Provided material:
•••
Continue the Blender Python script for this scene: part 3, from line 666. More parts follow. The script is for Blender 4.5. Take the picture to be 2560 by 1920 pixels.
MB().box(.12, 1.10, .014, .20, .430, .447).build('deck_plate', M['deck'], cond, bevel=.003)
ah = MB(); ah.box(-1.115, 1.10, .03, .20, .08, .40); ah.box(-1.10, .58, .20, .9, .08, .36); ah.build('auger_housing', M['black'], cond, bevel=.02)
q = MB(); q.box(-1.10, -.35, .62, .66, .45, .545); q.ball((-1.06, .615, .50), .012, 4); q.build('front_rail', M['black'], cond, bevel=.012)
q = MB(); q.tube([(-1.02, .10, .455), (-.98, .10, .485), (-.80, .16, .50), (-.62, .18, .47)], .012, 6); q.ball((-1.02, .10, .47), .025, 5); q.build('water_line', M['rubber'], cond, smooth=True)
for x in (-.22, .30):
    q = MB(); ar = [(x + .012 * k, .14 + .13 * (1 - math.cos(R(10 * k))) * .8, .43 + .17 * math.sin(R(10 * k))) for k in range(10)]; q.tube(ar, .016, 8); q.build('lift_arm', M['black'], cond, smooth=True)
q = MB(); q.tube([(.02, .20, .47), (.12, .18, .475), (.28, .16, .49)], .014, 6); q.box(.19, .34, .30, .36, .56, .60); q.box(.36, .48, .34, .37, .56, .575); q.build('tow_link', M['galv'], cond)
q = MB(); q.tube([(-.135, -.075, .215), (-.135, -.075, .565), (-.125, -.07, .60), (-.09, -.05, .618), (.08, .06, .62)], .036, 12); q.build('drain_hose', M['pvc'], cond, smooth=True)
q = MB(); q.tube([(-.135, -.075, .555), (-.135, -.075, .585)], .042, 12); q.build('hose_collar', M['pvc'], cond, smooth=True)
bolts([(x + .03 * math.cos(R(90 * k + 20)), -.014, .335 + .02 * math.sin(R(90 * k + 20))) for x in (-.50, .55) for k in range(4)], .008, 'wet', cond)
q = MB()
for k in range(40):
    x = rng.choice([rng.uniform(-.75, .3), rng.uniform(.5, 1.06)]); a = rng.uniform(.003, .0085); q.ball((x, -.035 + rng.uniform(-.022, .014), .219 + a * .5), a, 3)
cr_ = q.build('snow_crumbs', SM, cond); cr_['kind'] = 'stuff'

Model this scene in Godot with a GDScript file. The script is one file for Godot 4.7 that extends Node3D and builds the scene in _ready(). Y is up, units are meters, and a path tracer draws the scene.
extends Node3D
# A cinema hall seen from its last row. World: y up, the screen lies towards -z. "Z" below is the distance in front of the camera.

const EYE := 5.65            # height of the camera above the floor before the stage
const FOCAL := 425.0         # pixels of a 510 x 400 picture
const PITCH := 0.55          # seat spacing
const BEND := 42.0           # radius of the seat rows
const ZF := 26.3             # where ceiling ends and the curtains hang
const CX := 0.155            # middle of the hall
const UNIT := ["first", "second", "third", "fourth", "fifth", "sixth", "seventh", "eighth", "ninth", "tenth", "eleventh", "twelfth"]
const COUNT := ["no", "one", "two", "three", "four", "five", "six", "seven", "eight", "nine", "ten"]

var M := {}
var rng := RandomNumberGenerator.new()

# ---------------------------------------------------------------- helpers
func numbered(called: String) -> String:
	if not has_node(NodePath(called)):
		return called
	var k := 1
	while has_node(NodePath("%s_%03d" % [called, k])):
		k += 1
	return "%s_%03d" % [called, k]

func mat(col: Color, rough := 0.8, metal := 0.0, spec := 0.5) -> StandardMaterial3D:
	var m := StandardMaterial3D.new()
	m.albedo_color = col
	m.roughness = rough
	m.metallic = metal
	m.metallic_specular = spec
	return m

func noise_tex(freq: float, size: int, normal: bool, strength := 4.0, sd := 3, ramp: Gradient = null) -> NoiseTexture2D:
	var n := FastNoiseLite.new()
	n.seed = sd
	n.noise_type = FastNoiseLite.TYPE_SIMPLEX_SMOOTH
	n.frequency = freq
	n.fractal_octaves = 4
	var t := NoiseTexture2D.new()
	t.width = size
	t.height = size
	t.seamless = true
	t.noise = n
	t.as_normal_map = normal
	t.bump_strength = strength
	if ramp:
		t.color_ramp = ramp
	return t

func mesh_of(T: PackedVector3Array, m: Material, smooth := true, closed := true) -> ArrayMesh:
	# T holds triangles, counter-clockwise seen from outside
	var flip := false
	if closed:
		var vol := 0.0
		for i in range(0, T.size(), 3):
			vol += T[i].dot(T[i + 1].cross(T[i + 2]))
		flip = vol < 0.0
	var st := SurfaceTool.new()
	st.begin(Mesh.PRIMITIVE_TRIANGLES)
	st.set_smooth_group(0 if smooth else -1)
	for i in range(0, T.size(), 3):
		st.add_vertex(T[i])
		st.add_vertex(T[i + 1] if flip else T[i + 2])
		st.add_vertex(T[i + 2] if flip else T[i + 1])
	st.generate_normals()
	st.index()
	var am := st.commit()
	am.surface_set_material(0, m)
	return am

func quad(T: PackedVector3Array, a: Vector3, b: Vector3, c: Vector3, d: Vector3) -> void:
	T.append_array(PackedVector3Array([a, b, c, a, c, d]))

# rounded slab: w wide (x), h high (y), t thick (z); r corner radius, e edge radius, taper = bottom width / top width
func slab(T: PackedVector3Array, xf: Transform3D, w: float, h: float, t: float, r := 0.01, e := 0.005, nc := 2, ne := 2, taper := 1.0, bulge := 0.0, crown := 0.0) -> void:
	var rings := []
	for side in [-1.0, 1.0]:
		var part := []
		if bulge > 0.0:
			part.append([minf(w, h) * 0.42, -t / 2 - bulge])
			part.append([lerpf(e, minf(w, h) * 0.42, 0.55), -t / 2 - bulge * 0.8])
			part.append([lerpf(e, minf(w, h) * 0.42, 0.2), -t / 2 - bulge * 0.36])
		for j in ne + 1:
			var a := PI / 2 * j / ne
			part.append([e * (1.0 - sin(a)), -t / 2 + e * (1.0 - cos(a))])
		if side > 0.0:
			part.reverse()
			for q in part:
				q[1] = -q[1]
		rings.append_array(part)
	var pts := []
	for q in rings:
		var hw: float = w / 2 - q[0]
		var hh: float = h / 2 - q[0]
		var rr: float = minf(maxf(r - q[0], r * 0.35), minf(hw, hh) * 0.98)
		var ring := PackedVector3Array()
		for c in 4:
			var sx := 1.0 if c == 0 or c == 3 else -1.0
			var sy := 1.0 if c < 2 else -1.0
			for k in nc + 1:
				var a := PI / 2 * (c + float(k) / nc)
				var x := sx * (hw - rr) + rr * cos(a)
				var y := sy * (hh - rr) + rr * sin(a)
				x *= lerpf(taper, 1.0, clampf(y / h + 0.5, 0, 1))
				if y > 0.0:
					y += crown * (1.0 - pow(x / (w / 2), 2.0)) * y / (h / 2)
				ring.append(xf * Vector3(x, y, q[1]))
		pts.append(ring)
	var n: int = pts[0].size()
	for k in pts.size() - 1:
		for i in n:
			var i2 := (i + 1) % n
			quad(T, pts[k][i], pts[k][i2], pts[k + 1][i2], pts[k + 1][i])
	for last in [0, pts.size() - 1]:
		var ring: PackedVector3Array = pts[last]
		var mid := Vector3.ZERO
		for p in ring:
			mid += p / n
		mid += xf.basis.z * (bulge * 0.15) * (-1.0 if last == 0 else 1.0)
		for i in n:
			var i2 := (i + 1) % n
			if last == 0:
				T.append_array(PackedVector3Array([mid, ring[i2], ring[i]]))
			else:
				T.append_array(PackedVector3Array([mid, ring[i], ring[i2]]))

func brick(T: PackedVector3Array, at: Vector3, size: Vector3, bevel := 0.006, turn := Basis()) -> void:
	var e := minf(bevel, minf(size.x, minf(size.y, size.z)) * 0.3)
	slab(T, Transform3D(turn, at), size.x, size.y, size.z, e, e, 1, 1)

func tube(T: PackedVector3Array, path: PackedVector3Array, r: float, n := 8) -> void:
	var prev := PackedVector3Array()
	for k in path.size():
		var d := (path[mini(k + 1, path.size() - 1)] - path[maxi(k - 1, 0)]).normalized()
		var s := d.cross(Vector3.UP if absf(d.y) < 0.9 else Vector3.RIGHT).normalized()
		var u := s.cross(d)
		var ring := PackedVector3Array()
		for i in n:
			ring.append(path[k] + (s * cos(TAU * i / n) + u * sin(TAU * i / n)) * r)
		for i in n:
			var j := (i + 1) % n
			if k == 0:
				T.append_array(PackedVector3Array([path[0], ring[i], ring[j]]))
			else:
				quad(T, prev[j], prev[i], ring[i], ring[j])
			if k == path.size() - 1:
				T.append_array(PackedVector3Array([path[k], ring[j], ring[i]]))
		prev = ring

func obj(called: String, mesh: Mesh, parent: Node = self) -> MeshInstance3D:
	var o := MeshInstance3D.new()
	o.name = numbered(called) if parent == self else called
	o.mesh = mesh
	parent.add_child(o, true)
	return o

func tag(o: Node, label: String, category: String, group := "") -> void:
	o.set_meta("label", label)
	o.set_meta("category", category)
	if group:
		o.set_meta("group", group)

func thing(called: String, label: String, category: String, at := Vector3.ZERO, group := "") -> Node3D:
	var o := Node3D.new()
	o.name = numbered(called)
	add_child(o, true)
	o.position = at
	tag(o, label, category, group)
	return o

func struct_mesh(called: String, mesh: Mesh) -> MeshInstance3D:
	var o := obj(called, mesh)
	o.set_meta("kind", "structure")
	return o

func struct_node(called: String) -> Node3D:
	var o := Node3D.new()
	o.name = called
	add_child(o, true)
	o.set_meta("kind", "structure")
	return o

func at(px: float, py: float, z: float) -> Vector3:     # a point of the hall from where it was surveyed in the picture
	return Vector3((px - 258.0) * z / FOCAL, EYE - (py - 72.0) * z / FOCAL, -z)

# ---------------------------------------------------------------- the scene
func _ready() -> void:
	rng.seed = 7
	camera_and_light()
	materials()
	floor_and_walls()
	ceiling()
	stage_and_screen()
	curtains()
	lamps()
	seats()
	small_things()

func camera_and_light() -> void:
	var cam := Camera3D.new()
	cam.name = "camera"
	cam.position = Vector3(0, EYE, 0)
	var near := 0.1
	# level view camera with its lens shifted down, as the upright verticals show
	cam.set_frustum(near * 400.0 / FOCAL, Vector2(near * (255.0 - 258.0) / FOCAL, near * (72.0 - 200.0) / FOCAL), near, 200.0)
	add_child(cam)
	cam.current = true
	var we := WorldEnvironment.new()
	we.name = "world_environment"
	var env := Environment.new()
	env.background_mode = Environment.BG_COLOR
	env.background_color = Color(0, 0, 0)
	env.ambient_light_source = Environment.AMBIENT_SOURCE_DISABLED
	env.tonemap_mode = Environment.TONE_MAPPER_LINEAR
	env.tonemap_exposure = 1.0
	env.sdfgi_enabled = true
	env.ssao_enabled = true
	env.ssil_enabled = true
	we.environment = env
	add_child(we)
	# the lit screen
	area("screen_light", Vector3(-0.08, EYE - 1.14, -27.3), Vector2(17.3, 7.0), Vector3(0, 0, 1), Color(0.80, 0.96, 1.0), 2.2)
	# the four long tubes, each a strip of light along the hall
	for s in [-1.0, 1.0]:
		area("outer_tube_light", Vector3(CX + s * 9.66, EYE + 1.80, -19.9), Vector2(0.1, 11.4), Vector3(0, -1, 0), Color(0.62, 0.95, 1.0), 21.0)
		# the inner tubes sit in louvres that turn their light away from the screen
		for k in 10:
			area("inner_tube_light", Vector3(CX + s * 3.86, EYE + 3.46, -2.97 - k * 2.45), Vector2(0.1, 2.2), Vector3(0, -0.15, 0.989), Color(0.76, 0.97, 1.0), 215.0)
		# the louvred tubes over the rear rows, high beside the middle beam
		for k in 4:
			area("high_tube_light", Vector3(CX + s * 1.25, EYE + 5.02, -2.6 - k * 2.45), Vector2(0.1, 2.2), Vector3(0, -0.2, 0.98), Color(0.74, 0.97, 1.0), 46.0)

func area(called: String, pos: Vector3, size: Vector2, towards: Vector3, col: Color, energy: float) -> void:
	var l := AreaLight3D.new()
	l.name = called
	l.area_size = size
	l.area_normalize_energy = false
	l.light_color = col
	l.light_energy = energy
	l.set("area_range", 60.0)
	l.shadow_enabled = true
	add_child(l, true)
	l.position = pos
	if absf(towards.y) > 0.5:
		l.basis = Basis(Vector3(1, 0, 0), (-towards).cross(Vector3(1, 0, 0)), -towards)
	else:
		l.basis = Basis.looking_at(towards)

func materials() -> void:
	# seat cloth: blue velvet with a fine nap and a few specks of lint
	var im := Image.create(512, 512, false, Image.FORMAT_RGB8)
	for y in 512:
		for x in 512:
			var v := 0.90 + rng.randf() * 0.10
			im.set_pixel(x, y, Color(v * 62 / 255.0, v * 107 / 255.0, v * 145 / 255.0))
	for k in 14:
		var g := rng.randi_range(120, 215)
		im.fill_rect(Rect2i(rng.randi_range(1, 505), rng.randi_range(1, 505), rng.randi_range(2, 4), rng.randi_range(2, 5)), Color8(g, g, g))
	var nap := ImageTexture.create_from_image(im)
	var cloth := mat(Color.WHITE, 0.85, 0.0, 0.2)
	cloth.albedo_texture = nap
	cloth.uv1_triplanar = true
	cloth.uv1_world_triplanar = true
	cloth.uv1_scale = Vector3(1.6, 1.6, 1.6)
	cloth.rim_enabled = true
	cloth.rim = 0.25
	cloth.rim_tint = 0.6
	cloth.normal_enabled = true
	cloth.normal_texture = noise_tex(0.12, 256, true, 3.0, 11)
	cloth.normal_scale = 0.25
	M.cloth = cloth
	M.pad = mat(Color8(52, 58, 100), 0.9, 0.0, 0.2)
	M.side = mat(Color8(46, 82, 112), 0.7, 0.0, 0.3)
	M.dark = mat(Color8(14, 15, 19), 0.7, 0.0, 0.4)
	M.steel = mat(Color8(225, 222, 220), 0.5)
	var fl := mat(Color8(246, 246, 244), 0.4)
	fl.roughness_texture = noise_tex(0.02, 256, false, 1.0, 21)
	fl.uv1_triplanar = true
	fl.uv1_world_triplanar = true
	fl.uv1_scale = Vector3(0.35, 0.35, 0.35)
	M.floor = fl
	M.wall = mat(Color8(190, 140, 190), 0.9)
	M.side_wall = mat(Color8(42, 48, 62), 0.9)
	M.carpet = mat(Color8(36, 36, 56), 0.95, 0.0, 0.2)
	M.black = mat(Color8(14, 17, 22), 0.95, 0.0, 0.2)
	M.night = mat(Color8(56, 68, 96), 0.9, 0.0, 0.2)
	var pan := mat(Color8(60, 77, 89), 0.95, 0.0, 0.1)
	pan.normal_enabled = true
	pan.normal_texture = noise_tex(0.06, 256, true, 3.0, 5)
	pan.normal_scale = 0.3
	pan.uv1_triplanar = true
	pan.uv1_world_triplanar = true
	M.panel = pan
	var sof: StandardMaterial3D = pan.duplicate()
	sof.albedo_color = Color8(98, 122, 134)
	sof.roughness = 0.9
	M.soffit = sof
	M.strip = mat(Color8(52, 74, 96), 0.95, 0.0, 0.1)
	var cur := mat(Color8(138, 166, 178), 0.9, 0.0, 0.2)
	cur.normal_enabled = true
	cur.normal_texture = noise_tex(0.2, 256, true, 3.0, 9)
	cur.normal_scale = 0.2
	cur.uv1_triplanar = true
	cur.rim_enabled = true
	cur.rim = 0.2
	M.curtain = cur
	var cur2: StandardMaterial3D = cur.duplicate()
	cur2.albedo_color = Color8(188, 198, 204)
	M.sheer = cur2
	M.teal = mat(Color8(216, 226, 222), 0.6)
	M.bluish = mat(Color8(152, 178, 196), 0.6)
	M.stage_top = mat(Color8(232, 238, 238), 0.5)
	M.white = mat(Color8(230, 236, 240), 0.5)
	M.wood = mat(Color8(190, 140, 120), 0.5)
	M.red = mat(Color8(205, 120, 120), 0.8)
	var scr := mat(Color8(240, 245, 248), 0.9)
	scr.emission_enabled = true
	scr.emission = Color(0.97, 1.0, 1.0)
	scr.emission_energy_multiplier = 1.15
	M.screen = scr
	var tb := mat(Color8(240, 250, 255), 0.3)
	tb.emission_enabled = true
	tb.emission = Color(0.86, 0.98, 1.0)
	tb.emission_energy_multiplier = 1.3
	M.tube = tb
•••
The task:
Look through the material above. Copy each line where the word "with" appears.

Answer for the task:
Model this scene in Godot with a GDScript file. The script is one file for Godot 4.7 that extends Node3D and builds the scene in _ready(). Y is up, units are meters, and a path tracer draws the scene.
	# level view camera with its lens shifted down, as the upright verticals show
	# seat cloth: blue velvet with a fine nap and a few specks of lint